» **Task instructions**: Without the pictures, print the lines running from the beginning of the material to the line containing "hill(-900, 2600, 2600, GZ - 3, 11, 4, 700)", both ends included.

+===+

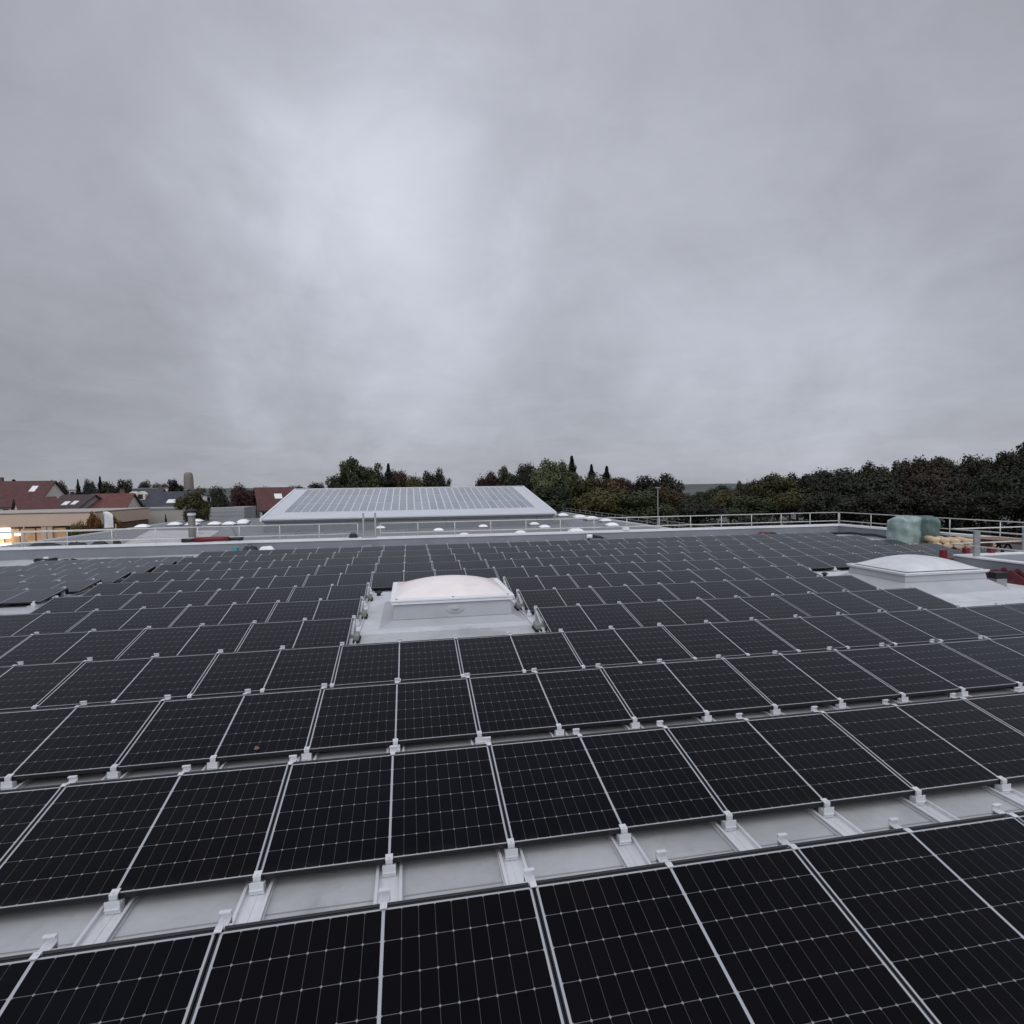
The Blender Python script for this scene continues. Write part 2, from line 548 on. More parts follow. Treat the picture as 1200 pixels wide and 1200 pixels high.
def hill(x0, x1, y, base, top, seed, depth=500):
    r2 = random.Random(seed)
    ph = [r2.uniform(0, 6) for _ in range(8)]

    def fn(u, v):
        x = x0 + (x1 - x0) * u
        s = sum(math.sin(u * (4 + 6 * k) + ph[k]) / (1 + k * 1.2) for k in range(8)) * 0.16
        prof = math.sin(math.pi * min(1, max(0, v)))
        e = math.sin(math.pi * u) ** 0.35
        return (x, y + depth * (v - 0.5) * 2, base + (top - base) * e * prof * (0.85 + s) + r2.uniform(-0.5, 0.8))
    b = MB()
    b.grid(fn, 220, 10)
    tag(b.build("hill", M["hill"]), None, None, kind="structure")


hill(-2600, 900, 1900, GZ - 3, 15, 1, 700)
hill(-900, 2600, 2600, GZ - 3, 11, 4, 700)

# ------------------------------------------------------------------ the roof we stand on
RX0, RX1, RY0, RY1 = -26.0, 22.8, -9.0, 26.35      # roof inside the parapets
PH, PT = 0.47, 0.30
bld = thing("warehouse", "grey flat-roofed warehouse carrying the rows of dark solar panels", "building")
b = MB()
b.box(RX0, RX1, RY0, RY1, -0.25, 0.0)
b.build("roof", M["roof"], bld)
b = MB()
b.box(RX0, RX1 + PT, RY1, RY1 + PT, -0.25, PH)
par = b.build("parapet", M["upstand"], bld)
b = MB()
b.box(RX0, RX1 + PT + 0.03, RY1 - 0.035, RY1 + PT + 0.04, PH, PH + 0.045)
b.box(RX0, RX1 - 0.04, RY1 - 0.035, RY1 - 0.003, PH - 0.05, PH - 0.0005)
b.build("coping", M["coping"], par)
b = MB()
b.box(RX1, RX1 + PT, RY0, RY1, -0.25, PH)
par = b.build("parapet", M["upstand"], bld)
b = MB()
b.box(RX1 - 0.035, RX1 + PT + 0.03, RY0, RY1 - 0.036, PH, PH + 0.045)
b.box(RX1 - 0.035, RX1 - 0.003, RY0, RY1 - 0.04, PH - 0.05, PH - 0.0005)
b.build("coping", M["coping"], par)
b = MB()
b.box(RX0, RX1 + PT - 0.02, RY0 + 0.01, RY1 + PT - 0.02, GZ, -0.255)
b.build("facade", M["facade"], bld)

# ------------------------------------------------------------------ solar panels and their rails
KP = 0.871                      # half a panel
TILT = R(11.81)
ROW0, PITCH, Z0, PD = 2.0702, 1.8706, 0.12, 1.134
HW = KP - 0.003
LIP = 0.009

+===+

» **Correct answer**:
The Blender Python script for this scene continues. Write part 2, from line 548 on. More parts follow. Treat the picture as 1200 pixels wide and 1200 pixels high.
def hill(x0, x1, y, base, top, seed, depth=500):
    r2 = random.Random(seed)
    ph = [r2.uniform(0, 6) for _ in range(8)]

    def fn(u, v):
        x = x0 + (x1 - x0) * u
        s = sum(math.sin(u * (4 + 6 * k) + ph[k]) / (1 + k * 1.2) for k in range(8)) * 0.16
        prof = math.sin(math.pi * min(1, max(0, v)))
        e = math.sin(math.pi * u) ** 0.35
        return (x, y + depth * (v - 0.5) * 2, base + (top - base) * e * prof * (0.85 + s) + r2.uniform(-0.5, 0.8))
    b = MB()
    b.grid(fn, 220, 10)
    tag(b.build("hill", M["hill"]), None, None, kind="structure")


hill(-2600, 900, 1900, GZ - 3, 15, 1, 700)
hill(-900, 2600, 2600, GZ - 3, 11, 4, 700)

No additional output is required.